### What is needed
Find each line containing the string "objects". Copy it.

### Supplied material
====

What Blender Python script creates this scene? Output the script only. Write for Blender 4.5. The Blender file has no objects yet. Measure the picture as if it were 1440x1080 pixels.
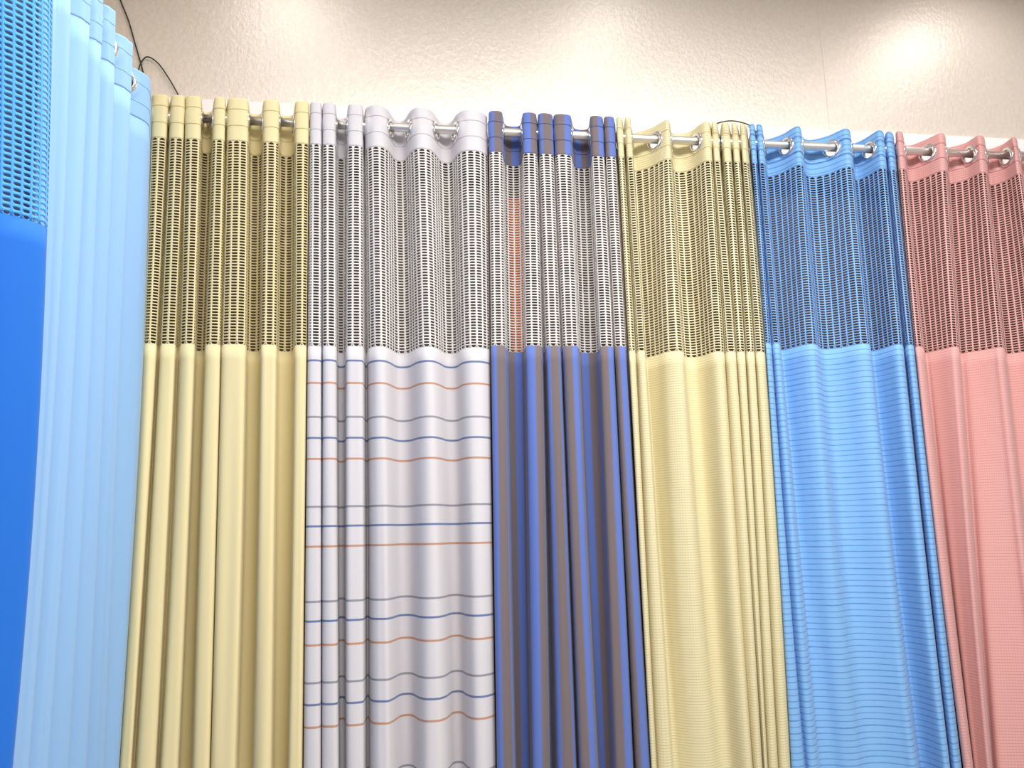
import bpy, bmesh, random
import numpy as np
from math import sin, cos, atan, radians, pi, sqrt
from mathutils import Matrix, Vector

random.seed(4)
S = bpy.context.scene
COL = S.collection

# ------------------------------------------------------------------ camera
F = 1150.0
YAW, ROLL, PITCH = radians(8), radians(1.25), atan(210 / F)
fw = np.array([sin(YAW) * cos(PITCH), cos(YAW) * cos(PITCH), sin(PITCH)])
r0 = np.array([cos(YAW), -sin(YAW), 0.0])
u0 = np.cross(r0, fw)
rt = cos(ROLL) * r0 - sin(ROLL) * u0
up = sin(ROLL) * r0 + cos(ROLL) * u0
EYE = np.array([0.0, 0.0, 1.5])
cd = bpy.data.cameras.new('camera')
cd.sensor_width = 36
cd.lens = 36 * F / 1440
cam = bpy.data.objects.new('camera', cd)
COL.objects.link(cam)
m = Matrix.Identity(4)
for i in range(3):
    m[i][0], m[i][1], m[i][2], m[i][3] = rt[i], up[i], -fw[i], EYE[i]
cam.matrix_world = m
S.camera = cam


def ray(x, y):
    return fw * F + rt * (x - 720) - up * (y - 540)


def on_back(x, y, Y):          # point of the photo measured on a plane parallel to the back wall
    d = ray(x, y)
    return EYE + d * (Y / d[1])


def on_left(x, y, X):          # ... and on a plane parallel to the left wall
    d = ray(x, y)
    return EYE + d * (X / d[0])


# ------------------------------------------------------------------ dimensions (metres)
ROD_Y = 2.45                   # back rod, parallel to the back wall
ROD_X = -0.75                  # left rod, parallel to the left wall
ROD_Z = 2.785
ROD_R = 0.0140
LEFT_Z = 2.757               # the left rod hangs a little lower
WALL_Y = 2.57
WALL_X = -0.97
CEIL_Z = 3.55
TOP_Z = 2.832
NET_Z = 2.692
HEM_Z = 0.12


# ------------------------------------------------------------------ materials
def new_mat(name):
    mt = bpy.data.materials.new(name)
    mt.use_nodes = True
    nt = mt.node_tree
    nt.nodes.clear()
    return mt, nt


def N(nt, typ, **kw):
    n = nt.nodes.new(typ)
    for k, v in kw.items():
        setattr(n, k, v)
    return n


def math(nt, op, a, b=None, c=None):
    n = N(nt, 'ShaderNodeMath', operation=op)
    for i, v in enumerate((a, b, c)):
        if v is None:
            continue
        if isinstance(v, (int, float)):
            n.inputs[i].default_value = v
        else:
            nt.links.new(v, n.inputs[i])
    return n.outputs[0]


def srgb(r, g, b):
    f = lambda c: (c / 255 / 12.92) if c / 255 <= 0.04045 else ((c / 255 + 0.055) / 1.055) ** 2.4
    return (f(r), f(g), f(b), 1)


def mixc(nt, fac, a, b):
    n = N(nt, 'ShaderNodeMix', data_type='RGBA')
    for sock, v in ((n.inputs[0], fac), (n.inputs[6], a), (n.inputs[7], b)):
        if isinstance(v, (tuple, float, int)):
            sock.default_value = v
        else:
            nt.links.new(v, sock)
    return n.outputs[2]


def cloth(name, col, pattern=None, trans=0.22, rough=0.75, sheen=0.15, weave=1500, weave_s=0.12):
    """woven cloth: diffuse front with some light coming through; pattern(nt,u,v,col) returns a colour socket"""
    mt, nt = new_mat(name)
    out = N(nt, 'ShaderNodeOutputMaterial')
    uv = N(nt, 'ShaderNodeUVMap')
    uv.uv_map = 'UVMap'
    sep = N(nt, 'ShaderNodeSeparateXYZ')
    nt.links.new(uv.outputs[0], sep.inputs[0])
    u, v = sep.outputs[0], sep.outputs[1]
    c = pattern(nt, u, v, col) if pattern else None
    p = N(nt, 'ShaderNodeBsdfPrincipled')
    p.inputs['Roughness'].default_value = rough
    p.inputs['Specular IOR Level'].default_value = 0.25
    p.inputs['Sheen Weight'].default_value = sheen
    t = N(nt, 'ShaderNodeBsdfTranslucent')
    gm = N(nt, 'ShaderNodeGamma')          # light that has passed through the threads is deeper in colour
    gm.inputs[1].default_value = 1.5
    nt.links.new(gm.outputs[0], t.inputs['Color'])
    for s in (p.inputs['Base Color'], gm.inputs[0]):
        if c is None:
            s.default_value = col
        else:
            nt.links.new(c, s)
    # fine weave
    nz = N(nt, 'ShaderNodeTexNoise')
    nz.inputs['Scale'].default_value = weave
    nz.inputs['Detail'].default_value = 1
    nt.links.new(uv.outputs[0], nz.inputs['Vector'])
    bp = N(nt, 'ShaderNodeBump')
    bp.inputs['Strength'].default_value = weave_s
    bp.inputs['Distance'].default_value = 0.001
    nt.links.new(nz.outputs[0], bp.inputs['Height'])
    nt.links.new(bp.outputs[0], p.inputs['Normal'])
    mx = N(nt, 'ShaderNodeMixShader')
    mx.inputs[0].default_value = trans
    nt.links.new(p.outputs[0], mx.inputs[1])
    nt.links.new(t.outputs[0], mx.inputs[2])
    nt.links.new(mx.outputs[0], out.inputs[0])
    return mt


def simple(name, col, rough=0.5, metal=0.0, spec=0.5):
    mt, nt = new_mat(name)
    out = N(nt, 'ShaderNodeOutputMaterial')
    p = N(nt, 'ShaderNodeBsdfPrincipled')
    p.inputs['Base Color'].default_value = col
    p.inputs['Roughness'].default_value = rough
    p.inputs['Metallic'].default_value = metal
    p.inputs['Specular IOR Level'].default_value = spec
    nz = N(nt, 'ShaderNodeTexNoise')
    nz.inputs['Scale'].default_value = 60
    tc = N(nt, 'ShaderNodeTexCoord')
    nt.links.new(tc.outputs['Object'], nz.inputs['Vector'])
    rr = N(nt, 'ShaderNodeMapRange')
    rr.inputs[3].default_value = max(0.02, rough - 0.05)
    rr.inputs[4].default_value = min(1, rough + 0.05)
    nt.links.new(nz.outputs[0], rr.inputs[0])
    nt.links.new(rr.outputs[0], p.inputs['Roughness'])
    nt.links.new(p.outputs[0], out.inputs[0])
    return mt


def line_mask(nt, coord, period, width, wob=None):
    """1 on thin repeating lines"""
    x = coord if wob is None else math(nt, 'ADD', coord, wob)
    f = math(nt, 'FRACT', math(nt, 'DIVIDE', x, period))
    d = math(nt, 'ABSOLUTE', math(nt, 'SUBTRACT', f, 0.5))
    n = N(nt, 'ShaderNodeMapRange')
    n.interpolation_type = 'SMOOTHSTEP'
    nt.links.new(d, n.inputs[0])
    n.inputs[1].default_value = width / period * 0.5
    n.inputs[2].default_value = width / period * 0.5 + 0.06
    n.inputs[3].default_value = 1
    n.inputs[4].default_value = 0
    return n.outputs[0]


def uv_noise(nt, u, v, su, sv, detail=2):
    cmb = N(nt, 'ShaderNodeCombineXYZ')
    nt.links.new(math(nt, 'MULTIPLY', u, su), cmb.inputs[0])
    nt.links.new(math(nt, 'MULTIPLY', v, sv), cmb.inputs[1])
    nz = N(nt, 'ShaderNodeTexNoise')
    nz.inputs['Scale'].default_value = 1
    nz.inputs['Detail'].default_value = detail
    nt.links.new(cmb.outputs[0], nz.inputs['Vector'])
    return nz.outputs[0]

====

### Result
What Blender Python script creates this scene? Output the script only. Write for Blender 4.5. The Blender file has no objects yet. Measure the picture as if it were 1440x1080 pixels.
cam = bpy.data.objects.new('camera', cd)
COL.objects.link(cam)